Going on your first night out to a club has become a coming-of-age passage for many young people across the world and nightlife venues are dotted in towns and cities internationally. This exhibit will give a brief history of the emergence of club culture, from the ballrooms of the 1800s to today’s illegal raves.
Text by Catharine Rossi, Cover Photo by Peter Anderson.

The origins of club culture are as murky as the memories of a night out itself, whether spent in a sweaty nightclub, an abandoned warehouse or at an open air raves. Its ancestors lie in the ballrooms and dancehalls of the late 19th and early 20th centuries, which blossomed into the jazz clubs, record hops, disc sessions and discothèques in the 1940s and 1950s youth culture explosion. By the 1970s discos had spread across many parts of the world, and DJs provided the soundtracks for dance floors in cities from New York to London, Johannesburg to Hong Kong. Contemporary club culture though is really a product of the 1980s and 1990s, when clubbing became a mainstay of youth culture and broke into mainstream consciousness, assuming both transgressive and corporate traits.
Different cities have been instrumental for club culture at different times, often in dialogue with other places, people and genres. Influenced by European acts such as Kraftwerk and New Order, as well as electro and funk, in the 1980s Chicago and Detroit pioneered House and Techno.
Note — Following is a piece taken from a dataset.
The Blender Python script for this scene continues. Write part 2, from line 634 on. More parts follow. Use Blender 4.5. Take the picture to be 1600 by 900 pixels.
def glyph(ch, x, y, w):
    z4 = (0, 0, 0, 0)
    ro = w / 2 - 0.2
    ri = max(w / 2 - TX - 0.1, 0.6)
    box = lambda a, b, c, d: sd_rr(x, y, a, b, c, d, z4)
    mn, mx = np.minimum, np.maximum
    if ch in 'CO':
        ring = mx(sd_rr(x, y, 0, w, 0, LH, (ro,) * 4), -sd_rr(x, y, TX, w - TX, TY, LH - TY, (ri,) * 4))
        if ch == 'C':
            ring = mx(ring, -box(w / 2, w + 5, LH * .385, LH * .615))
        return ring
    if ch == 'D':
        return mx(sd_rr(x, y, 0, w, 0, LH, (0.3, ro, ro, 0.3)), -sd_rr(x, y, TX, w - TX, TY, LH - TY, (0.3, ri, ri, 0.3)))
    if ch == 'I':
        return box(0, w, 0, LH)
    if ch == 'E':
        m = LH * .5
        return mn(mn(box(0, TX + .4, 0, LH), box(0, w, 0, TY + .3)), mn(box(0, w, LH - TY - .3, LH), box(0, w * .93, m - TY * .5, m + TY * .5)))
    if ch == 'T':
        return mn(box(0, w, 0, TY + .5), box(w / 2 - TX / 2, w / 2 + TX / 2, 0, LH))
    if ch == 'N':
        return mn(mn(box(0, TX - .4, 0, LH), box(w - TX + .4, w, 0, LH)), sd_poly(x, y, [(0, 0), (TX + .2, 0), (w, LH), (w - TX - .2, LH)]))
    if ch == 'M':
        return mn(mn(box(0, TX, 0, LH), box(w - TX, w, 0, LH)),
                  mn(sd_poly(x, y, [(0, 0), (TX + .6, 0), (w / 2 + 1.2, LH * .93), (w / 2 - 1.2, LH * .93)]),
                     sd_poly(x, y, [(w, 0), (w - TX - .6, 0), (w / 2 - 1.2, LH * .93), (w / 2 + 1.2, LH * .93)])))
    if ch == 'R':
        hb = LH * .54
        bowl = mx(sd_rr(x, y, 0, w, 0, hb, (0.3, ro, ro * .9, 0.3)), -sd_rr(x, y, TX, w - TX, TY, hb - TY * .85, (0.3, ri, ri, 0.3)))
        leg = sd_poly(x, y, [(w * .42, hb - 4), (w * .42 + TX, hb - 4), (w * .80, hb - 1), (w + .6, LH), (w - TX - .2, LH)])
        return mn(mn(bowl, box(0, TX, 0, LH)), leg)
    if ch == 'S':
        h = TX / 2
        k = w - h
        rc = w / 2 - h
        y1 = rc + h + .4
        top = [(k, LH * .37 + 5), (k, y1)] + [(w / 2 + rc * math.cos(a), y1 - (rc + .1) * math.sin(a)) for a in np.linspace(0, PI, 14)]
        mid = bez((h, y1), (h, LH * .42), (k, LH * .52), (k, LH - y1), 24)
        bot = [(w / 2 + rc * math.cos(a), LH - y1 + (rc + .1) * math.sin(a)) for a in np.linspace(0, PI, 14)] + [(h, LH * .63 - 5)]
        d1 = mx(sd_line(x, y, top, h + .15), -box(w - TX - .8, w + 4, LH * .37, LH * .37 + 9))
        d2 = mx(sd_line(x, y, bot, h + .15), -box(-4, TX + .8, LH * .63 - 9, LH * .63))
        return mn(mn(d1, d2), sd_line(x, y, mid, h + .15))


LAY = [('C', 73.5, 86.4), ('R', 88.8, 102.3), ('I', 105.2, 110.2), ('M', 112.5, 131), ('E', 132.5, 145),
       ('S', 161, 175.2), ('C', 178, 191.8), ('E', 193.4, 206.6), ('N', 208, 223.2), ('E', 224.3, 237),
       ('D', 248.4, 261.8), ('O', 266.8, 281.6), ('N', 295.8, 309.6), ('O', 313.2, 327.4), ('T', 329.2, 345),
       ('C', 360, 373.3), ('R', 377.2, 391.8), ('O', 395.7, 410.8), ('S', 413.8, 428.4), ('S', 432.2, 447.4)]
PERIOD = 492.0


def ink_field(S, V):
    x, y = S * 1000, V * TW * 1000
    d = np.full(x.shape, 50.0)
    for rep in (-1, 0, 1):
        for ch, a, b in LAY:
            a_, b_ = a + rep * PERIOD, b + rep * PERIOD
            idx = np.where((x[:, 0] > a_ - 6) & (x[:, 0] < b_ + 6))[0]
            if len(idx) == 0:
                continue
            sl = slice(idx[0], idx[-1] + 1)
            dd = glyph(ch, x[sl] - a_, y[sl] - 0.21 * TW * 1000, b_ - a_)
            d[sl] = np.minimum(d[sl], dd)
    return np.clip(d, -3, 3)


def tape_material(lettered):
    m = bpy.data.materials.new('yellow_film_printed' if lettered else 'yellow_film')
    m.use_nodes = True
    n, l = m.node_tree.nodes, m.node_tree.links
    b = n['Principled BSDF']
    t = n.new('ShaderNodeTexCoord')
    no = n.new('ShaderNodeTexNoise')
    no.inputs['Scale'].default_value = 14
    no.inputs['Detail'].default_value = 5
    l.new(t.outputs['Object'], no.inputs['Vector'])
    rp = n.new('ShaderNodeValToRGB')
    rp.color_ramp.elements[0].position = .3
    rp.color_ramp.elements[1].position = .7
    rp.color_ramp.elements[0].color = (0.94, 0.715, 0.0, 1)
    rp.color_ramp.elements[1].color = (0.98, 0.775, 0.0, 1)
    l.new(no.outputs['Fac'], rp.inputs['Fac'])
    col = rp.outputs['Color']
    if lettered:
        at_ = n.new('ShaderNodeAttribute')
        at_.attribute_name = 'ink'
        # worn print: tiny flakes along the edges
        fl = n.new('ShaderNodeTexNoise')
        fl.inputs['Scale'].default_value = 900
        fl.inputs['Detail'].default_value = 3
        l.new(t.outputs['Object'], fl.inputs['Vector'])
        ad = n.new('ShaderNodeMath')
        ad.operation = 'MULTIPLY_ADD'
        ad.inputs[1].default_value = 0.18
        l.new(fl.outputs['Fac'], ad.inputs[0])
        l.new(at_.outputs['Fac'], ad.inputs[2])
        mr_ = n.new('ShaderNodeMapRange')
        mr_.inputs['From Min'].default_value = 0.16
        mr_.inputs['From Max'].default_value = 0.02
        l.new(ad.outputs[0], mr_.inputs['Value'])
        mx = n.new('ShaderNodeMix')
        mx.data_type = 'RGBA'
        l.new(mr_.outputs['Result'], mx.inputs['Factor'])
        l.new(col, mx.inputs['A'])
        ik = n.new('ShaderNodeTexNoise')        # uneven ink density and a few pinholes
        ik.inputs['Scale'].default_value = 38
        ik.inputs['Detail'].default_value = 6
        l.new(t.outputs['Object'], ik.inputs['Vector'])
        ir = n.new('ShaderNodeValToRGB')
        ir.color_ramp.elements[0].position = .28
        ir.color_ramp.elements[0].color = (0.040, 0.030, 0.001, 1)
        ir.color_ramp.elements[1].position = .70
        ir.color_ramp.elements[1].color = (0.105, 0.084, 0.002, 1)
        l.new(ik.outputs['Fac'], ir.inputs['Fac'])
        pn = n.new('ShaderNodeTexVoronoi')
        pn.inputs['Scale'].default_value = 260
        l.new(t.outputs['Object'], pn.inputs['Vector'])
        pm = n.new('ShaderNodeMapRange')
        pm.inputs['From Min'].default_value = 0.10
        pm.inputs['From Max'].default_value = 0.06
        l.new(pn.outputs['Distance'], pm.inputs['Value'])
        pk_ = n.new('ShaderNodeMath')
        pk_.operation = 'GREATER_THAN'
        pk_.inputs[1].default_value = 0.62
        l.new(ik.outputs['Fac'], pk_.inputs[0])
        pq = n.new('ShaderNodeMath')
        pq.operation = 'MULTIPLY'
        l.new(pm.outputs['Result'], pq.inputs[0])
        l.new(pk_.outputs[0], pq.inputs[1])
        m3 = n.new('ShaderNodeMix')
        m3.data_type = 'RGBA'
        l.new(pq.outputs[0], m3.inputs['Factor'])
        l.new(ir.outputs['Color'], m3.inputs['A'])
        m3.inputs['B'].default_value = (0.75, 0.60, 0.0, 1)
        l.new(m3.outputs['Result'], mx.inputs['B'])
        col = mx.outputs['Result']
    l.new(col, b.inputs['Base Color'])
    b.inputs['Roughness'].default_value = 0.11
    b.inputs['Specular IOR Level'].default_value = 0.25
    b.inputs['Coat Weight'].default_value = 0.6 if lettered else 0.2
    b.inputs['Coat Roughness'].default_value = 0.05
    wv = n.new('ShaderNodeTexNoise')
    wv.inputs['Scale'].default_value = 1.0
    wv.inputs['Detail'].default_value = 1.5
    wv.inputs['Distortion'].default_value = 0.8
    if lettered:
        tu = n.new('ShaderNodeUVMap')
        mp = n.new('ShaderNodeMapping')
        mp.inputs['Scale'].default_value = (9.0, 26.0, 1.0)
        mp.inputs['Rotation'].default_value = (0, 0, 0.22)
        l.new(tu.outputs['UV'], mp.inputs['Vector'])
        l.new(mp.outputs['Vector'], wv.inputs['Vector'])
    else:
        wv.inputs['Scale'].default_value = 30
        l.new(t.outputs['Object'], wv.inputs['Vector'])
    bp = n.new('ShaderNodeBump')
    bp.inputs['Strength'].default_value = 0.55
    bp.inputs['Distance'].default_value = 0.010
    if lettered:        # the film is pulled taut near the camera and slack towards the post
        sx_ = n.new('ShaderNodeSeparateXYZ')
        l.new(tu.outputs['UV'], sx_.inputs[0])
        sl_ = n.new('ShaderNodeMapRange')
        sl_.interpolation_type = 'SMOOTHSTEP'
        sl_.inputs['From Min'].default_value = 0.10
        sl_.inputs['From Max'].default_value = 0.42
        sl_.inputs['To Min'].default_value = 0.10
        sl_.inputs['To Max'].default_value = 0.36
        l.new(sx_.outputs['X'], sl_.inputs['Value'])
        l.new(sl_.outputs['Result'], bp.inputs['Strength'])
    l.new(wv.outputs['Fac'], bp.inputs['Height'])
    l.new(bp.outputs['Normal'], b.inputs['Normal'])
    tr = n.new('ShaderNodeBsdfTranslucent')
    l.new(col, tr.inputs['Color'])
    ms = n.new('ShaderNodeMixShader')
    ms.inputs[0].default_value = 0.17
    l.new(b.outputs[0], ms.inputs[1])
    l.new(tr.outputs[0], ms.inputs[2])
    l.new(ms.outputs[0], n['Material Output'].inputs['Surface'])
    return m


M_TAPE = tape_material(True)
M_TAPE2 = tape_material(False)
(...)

These sounds then came to Europe, becoming a mainstay of German club culture: the 1991 opening of Tresor started Berlins’ transformation into a clubbing capital, a status cemented by Berghain’s opening in 2004. With a look and sound influenced by New York clubs such as Danceteria, Manchester’s Haçienda, established in 1982, became a cathedral for Britain’s exploding club culture later that decade. A 1987 visit to Ibiza proved transformative for British DJs such as Danny Rampling, who channelled the Chicago-influenced, Balearic island’s acid house sound through London’s Shoom club, co-founded in 1987 with his then wife Jenni, one of many overlooked women in club culture’s history.
"The origins of club culture are as murky as the memories of a night out itself, whether spent in a sweaty nightclub, an abandoned warehouse or at an open air raves."